— begin Given data —

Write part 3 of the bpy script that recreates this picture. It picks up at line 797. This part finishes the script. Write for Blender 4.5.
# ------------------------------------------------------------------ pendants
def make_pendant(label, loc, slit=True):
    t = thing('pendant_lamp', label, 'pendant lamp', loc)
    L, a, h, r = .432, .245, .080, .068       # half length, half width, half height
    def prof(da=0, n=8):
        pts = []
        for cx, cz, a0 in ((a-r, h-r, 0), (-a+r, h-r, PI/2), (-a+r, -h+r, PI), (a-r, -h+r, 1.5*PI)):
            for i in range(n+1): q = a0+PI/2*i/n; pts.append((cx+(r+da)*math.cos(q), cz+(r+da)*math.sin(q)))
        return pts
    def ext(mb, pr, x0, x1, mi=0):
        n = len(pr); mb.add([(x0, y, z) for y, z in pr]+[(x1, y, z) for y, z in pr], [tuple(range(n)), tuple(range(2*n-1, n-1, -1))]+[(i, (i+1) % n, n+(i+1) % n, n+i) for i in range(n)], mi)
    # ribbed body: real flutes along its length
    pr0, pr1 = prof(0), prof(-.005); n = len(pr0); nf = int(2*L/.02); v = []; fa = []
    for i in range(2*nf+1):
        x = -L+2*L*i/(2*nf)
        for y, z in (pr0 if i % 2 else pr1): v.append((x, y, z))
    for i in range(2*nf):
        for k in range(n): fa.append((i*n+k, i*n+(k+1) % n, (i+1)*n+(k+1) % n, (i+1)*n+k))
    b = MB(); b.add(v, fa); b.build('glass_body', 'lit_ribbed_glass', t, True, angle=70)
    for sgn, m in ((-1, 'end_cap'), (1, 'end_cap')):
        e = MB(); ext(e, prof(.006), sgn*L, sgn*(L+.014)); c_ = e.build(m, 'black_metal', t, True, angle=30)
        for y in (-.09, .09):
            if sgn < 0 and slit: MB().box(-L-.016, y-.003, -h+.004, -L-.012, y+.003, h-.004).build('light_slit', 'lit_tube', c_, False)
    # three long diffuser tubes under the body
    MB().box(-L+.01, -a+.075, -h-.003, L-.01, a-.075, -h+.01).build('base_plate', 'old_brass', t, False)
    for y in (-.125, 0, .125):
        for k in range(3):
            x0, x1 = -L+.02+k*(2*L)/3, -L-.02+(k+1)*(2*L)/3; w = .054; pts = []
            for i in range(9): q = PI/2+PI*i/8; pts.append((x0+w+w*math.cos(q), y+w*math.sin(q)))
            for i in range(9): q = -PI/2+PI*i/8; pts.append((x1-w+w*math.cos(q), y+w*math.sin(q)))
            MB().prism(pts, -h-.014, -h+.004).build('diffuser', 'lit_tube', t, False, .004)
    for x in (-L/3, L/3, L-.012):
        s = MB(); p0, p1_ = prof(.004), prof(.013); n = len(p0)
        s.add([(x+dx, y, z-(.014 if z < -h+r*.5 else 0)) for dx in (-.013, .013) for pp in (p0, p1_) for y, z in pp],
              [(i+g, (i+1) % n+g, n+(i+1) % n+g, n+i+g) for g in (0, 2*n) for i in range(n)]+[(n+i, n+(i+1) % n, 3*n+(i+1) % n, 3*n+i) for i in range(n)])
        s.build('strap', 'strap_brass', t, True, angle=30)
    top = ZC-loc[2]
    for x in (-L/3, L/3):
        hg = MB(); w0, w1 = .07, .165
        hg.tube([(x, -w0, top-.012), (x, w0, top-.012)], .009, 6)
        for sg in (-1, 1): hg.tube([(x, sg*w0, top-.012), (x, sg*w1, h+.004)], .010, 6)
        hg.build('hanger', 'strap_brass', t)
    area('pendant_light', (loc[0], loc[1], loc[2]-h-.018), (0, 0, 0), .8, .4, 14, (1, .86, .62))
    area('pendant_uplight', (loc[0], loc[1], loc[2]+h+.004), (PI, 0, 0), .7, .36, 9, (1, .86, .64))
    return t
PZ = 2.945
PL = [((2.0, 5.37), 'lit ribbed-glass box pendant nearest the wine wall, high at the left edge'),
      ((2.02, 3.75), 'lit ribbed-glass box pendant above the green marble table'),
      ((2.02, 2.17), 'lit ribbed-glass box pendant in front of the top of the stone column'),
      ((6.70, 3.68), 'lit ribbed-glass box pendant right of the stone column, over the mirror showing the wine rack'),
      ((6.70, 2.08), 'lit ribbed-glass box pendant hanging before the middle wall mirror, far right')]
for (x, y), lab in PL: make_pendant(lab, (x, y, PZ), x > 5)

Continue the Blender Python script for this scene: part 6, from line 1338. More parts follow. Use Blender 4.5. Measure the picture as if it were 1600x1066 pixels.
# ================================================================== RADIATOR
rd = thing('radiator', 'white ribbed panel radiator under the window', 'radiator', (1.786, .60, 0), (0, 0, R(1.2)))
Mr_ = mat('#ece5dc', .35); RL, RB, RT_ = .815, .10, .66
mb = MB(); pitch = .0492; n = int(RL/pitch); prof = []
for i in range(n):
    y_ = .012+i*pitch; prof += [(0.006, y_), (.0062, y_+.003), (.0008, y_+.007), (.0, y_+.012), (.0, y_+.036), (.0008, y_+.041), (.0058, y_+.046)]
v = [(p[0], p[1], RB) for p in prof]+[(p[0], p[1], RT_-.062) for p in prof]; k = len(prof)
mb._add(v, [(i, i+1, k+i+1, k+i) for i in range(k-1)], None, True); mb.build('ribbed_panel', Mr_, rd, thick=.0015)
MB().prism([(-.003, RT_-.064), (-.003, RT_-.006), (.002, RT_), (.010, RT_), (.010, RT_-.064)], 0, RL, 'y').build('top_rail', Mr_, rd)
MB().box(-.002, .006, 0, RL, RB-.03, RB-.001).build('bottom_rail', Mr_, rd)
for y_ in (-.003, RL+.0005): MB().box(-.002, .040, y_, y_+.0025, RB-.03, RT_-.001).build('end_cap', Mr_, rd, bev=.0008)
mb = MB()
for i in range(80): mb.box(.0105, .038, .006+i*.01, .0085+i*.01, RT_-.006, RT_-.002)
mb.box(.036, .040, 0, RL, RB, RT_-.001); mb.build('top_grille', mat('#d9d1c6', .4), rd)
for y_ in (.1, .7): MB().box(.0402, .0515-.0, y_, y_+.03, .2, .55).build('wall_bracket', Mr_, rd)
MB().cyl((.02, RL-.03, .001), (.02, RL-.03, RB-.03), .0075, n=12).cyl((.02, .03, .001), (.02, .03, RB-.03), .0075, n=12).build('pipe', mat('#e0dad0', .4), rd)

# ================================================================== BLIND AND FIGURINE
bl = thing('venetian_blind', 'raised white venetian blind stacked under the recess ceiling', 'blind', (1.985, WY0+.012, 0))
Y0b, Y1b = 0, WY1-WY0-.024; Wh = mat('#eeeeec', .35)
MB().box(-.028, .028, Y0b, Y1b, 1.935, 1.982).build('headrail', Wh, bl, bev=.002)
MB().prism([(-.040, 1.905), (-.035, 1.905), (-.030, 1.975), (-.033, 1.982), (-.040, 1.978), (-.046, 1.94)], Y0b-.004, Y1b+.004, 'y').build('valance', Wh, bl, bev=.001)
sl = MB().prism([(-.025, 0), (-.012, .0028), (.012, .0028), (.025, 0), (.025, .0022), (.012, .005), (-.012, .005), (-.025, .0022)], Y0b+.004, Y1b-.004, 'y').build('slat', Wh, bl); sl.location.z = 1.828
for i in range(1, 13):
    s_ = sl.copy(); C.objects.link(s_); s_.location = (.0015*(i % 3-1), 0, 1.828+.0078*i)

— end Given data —

Retype the entries one by one, exactly.

Write part 3 of the bpy script that recreates this picture. It picks up at line 797. This part finishes the script. Write for Blender 4.5.
# ------------------------------------------------------------------ pendants
def make_pendant(label, loc, slit=True):
    t = thing('pendant_lamp', label, 'pendant lamp', loc)
    L, a, h, r = .432, .245, .080, .068       # half length, half width, half height
    def prof(da=0, n=8):
        pts = []
        for cx, cz, a0 in ((a-r, h-r, 0), (-a+r, h-r, PI/2), (-a+r, -h+r, PI), (a-r, -h+r, 1.5*PI)):
            for i in range(n+1): q = a0+PI/2*i/n; pts.append((cx+(r+da)*math.cos(q), cz+(r+da)*math.sin(q)))
        return pts
    def ext(mb, pr, x0, x1, mi=0):
        n = len(pr); mb.add([(x0, y, z) for y, z in pr]+[(x1, y, z) for y, z in pr], [tuple(range(n)), tuple(range(2*n-1, n-1, -1))]+[(i, (i+1) % n, n+(i+1) % n, n+i) for i in range(n)], mi)
    # ribbed body: real flutes along its length
    pr0, pr1 = prof(0), prof(-.005); n = len(pr0); nf = int(2*L/.02); v = []; fa = []
    for i in range(2*nf+1):
        x = -L+2*L*i/(2*nf)
        for y, z in (pr0 if i % 2 else pr1): v.append((x, y, z))
    for i in range(2*nf):
        for k in range(n): fa.append((i*n+k, i*n+(k+1) % n, (i+1)*n+(k+1) % n, (i+1)*n+k))
    b = MB(); b.add(v, fa); b.build('glass_body', 'lit_ribbed_glass', t, True, angle=70)
    for sgn, m in ((-1, 'end_cap'), (1, 'end_cap')):
        e = MB(); ext(e, prof(.006), sgn*L, sgn*(L+.014)); c_ = e.build(m, 'black_metal', t, True, angle=30)
        for y in (-.09, .09):
            if sgn < 0 and slit: MB().box(-L-.016, y-.003, -h+.004, -L-.012, y+.003, h-.004).build('light_slit', 'lit_tube', c_, False)
    # three long diffuser tubes under the body
    MB().box(-L+.01, -a+.075, -h-.003, L-.01, a-.075, -h+.01).build('base_plate', 'old_brass', t, False)
    for y in (-.125, 0, .125):
        for k in range(3):
            x0, x1 = -L+.02+k*(2*L)/3, -L-.02+(k+1)*(2*L)/3; w = .054; pts = []
            for i in range(9): q = PI/2+PI*i/8; pts.append((x0+w+w*math.cos(q), y+w*math.sin(q)))
            for i in range(9): q = -PI/2+PI*i/8; pts.append((x1-w+w*math.cos(q), y+w*math.sin(q)))
            MB().prism(pts, -h-.014, -h+.004).build('diffuser', 'lit_tube', t, False, .004)
    for x in (-L/3, L/3, L-.012):
        s = MB(); p0, p1_ = prof(.004), prof(.013); n = len(p0)
        s.add([(x+dx, y, z-(.014 if z < -h+r*.5 else 0)) for dx in (-.013, .013) for pp in (p0, p1_) for y, z in pp],
              [(i+g, (i+1) % n+g, n+(i+1) % n+g, n+i+g) for g in (0, 2*n) for i in range(n)]+[(n+i, n+(i+1) % n, 3*n+(i+1) % n, 3*n+i) for i in range(n)])
        s.build('strap', 'strap_brass', t, True, angle=30)
    top = ZC-loc[2]
    for x in (-L/3, L/3):
        hg = MB(); w0, w1 = .07, .165
        hg.tube([(x, -w0, top-.012), (x, w0, top-.012)], .009, 6)
        for sg in (-1, 1): hg.tube([(x, sg*w0, top-.012), (x, sg*w1, h+.004)], .010, 6)
        hg.build('hanger', 'strap_brass', t)
    area('pendant_light', (loc[0], loc[1], loc[2]-h-.018), (0, 0, 0), .8, .4, 14, (1, .86, .62))
    area('pendant_uplight', (loc[0], loc[1], loc[2]+h+.004), (PI, 0, 0), .7, .36, 9, (1, .86, .64))
    return t
PZ = 2.945
PL = [((2.0, 5.37), 'lit ribbed-glass box pendant nearest the wine wall, high at the left edge'),
      ((2.02, 3.75), 'lit ribbed-glass box pendant above the green marble table'),
      ((2.02, 2.17), 'lit ribbed-glass box pendant in front of the top of the stone column'),
      ((6.70, 3.68), 'lit ribbed-glass box pendant right of the stone column, over the mirror showing the wine rack'),
      ((6.70, 2.08), 'lit ribbed-glass box pendant hanging before the middle wall mirror, far right')]
for (x, y), lab in PL: make_pendant(lab, (x, y, PZ), x > 5)

Continue the Blender Python script for this scene: part 6, from line 1338. More parts follow. Use Blender 4.5. Measure the picture as if it were 1600x1066 pixels.
# ================================================================== RADIATOR
rd = thing('radiator', 'white ribbed panel radiator under the window', 'radiator', (1.786, .60, 0), (0, 0, R(1.2)))
Mr_ = mat('#ece5dc', .35); RL, RB, RT_ = .815, .10, .66
mb = MB(); pitch = .0492; n = int(RL/pitch); prof = []
for i in range(n):
    y_ = .012+i*pitch; prof += [(0.006, y_), (.0062, y_+.003), (.0008, y_+.007), (.0, y_+.012), (.0, y_+.036), (.0008, y_+.041), (.0058, y_+.046)]
v = [(p[0], p[1], RB) for p in prof]+[(p[0], p[1], RT_-.062) for p in prof]; k = len(prof)
mb._add(v, [(i, i+1, k+i+1, k+i) for i in range(k-1)], None, True); mb.build('ribbed_panel', Mr_, rd, thick=.0015)
MB().prism([(-.003, RT_-.064), (-.003, RT_-.006), (.002, RT_), (.010, RT_), (.010, RT_-.064)], 0, RL, 'y').build('top_rail', Mr_, rd)
MB().box(-.002, .006, 0, RL, RB-.03, RB-.001).build('bottom_rail', Mr_, rd)
for y_ in (-.003, RL+.0005): MB().box(-.002, .040, y_, y_+.0025, RB-.03, RT_-.001).build('end_cap', Mr_, rd, bev=.0008)
mb = MB()
for i in range(80): mb.box(.0105, .038, .006+i*.01, .0085+i*.01, RT_-.006, RT_-.002)
mb.box(.036, .040, 0, RL, RB, RT_-.001); mb.build('top_grille', mat('#d9d1c6', .4), rd)
for y_ in (.1, .7): MB().box(.0402, .0515-.0, y_, y_+.03, .2, .55).build('wall_bracket', Mr_, rd)
MB().cyl((.02, RL-.03, .001), (.02, RL-.03, RB-.03), .0075, n=12).cyl((.02, .03, .001), (.02, .03, RB-.03), .0075, n=12).build('pipe', mat('#e0dad0', .4), rd)

# ================================================================== BLIND AND FIGURINE
bl = thing('venetian_blind', 'raised white venetian blind stacked under the recess ceiling', 'blind', (1.985, WY0+.012, 0))
Y0b, Y1b = 0, WY1-WY0-.024; Wh = mat('#eeeeec', .35)
MB().box(-.028, .028, Y0b, Y1b, 1.935, 1.982).build('headrail', Wh, bl, bev=.002)
MB().prism([(-.040, 1.905), (-.035, 1.905), (-.030, 1.975), (-.033, 1.982), (-.040, 1.978), (-.046, 1.94)], Y0b-.004, Y1b+.004, 'y').build('valance', Wh, bl, bev=.001)
sl = MB().prism([(-.025, 0), (-.012, .0028), (.012, .0028), (.025, 0), (.025, .0022), (.012, .005), (-.012, .005), (-.025, .0022)], Y0b+.004, Y1b-.004, 'y').build('slat', Wh, bl); sl.location.z = 1.828
for i in range(1, 13):
    s_ = sl.copy(); C.objects.link(s_); s_.location = (.0015*(i % 3-1), 0, 1.828+.0078*i)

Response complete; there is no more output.